What you witnessed from the Yankees was a rare thing these days and that is not just a series victory against the Angels in Anaheim.
The rarity is the Seattle-Oakland-Anaheim trip and making all those stops on the same trip. That trip is rarity because of things like having to play six series against division rivals and having to play interleague games.
The unbalanced schedule has been in place since 2001 and interleague play has existed since 1997, meaning that the three city West Coast trip is mostly a thing of the past. It usually gets combined with something strange like Chicago-Seattle-New York, which the Yankees did in 2007 or Anaheim-Seattle-Toronto, which the Yankees will do in the middle of September.
The last time the Yankees had a trip that actually was scheduled in this manner was July 28-August 5, 1998 when the destinations were Anaheim-Seattle-Oakland. During that trip won seven of 10 games, doing so in a different manner than this successful trip.
While these Yankees won six of nine games and six of the last seven in mostly low-scoring affairs, that trip saw 65 runs cross the plate.
This trip was different but in a good way besides the wins, the Yankees pitched and hit enough when various moments called for it, especially against a high caliber of starting pitching.
"I don’t know if we’ll ever face a nine-game stretch of that kind of starting pitching," Mark Teixeira said to reporters following Sunday's 5-3 win. "To win six of those games is big."
They won on days like Sunday when relief pitchers did not have their best stuff. They won on days like Saturday with an ace (CC Sabathia) nearly going the distance and getting timely home runs.
They also won by getting a complete game from Bartolo Colon, a 10-run display by their offense and two big home runs from Nick Swisher, who has struggled through a significant portion of the first two months.
And in case you might be wondering, how each player did on this trip, keep reading the list below.

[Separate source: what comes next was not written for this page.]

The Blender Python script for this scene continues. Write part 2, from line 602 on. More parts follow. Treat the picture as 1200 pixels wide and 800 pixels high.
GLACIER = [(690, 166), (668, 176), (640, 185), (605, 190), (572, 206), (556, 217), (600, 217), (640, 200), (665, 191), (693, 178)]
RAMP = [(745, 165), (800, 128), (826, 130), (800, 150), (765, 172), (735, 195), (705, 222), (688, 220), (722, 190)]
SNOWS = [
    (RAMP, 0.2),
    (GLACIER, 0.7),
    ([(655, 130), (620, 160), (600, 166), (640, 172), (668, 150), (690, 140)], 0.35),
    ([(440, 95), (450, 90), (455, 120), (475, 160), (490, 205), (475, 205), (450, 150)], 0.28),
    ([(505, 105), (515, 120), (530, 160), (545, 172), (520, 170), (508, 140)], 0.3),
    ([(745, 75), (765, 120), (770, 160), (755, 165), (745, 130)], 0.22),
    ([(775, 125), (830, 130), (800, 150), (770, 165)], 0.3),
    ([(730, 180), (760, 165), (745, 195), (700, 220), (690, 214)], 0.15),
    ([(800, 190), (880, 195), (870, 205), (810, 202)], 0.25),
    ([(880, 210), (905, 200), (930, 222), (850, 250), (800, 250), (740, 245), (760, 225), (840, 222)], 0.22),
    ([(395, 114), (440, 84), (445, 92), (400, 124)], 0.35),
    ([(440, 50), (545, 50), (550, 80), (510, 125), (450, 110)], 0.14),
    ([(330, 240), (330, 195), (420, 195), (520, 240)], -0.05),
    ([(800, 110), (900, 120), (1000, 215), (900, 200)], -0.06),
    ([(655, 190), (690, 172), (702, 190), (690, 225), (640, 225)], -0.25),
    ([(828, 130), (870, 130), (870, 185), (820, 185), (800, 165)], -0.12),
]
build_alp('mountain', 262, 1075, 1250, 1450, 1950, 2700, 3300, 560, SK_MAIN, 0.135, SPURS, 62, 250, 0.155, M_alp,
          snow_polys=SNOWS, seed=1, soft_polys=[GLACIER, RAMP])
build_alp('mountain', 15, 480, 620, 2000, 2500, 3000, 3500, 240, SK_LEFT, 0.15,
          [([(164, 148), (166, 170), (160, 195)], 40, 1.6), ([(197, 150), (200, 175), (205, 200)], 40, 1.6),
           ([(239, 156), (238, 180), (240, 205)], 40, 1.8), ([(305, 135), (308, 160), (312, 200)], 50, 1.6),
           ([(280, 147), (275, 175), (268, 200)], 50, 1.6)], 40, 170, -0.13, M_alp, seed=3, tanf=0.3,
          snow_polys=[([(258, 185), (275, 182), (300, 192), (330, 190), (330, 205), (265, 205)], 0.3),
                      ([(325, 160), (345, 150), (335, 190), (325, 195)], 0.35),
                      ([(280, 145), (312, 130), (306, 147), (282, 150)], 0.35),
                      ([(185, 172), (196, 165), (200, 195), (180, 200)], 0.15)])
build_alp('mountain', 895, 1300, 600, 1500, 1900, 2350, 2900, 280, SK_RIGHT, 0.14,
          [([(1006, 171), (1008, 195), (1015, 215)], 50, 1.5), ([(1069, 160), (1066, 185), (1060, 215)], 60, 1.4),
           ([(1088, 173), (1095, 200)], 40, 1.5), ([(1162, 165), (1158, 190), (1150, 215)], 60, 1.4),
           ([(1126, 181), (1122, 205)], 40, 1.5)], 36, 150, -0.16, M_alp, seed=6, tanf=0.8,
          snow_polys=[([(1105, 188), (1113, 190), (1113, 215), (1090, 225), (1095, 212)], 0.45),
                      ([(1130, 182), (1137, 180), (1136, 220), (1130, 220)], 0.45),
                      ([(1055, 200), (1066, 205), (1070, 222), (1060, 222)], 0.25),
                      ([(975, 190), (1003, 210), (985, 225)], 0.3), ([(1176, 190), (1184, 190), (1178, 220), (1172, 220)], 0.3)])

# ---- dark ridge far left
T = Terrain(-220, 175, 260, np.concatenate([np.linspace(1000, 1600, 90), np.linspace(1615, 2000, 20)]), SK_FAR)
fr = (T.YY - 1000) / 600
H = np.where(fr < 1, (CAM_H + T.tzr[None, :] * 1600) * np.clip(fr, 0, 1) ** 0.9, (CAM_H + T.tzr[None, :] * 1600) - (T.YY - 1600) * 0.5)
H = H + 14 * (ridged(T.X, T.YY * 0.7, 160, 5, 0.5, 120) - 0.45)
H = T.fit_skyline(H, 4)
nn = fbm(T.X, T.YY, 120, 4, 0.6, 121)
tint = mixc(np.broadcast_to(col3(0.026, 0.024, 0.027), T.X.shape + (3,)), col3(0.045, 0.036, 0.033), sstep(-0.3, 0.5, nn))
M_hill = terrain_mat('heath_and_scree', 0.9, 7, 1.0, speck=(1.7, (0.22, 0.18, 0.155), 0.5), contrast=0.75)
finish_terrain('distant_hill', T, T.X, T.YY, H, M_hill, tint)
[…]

Derek Jeter 10-for-35, batting average increases from .255 to .260
Curtis Granderson 9-for-37 with one home run and five RBI, batting average drops from .280 to .274
Mark Teixeira 10-for-35 with five home runs and nine RBI, batting average increases from .253 to .258
Alex Rodriguez 10-for-35 with one home run and seven RBI, batting average stays at .287
Robinson Cano 10-for-37 with three home runs and six RBI, batting average dips from .279 to .277
Russell Martin 1-for-22 with one RBI, batting average drops from .266 to .236
Nick Swisher 8-for-29 with three home runs and five RBI, batting average increases from .204 to .215
Jorge Posada 3-for-20 with one RBI, batting average decreases from .183 to .178
Brett Gardner 5-for-30 with one RBI, two out of three stolen base attempts, average decreases from .270 to .258
The Yankees actually batted .231 (71-for-307) with 13 home runs, 41 RBI and 43 runs scored but when 3-4-5 combine to go 30-for-107 with nine home runs and 22 RBI, that is one of the ways a team wins six games on this trip.
It also helps when your team ERA decreases from 3.66 to 3.45, continuing its drop since the night of May 15, which happened to be the last time the Yankees faced the Red Sox. In the last three weeks, the Yankees have won 13 of 19 games while seeing their ERA drop from 3.81.
The trip began with concerns over the good pitching facing the Yankees, starting with Michael Pineda and Felix Hernandez in Seattle; followed by Trevor Cahill, Brett Anderson and Gio Gonzalez in Oakland and Jered Weaver in Anaheim.
It turned out that as the Yankees welcome themselves back to the Bronx, they also pitched fairly well, return in a fairly good state and now that they survived the three city West Coast trip, they can float on with the next phase of the season.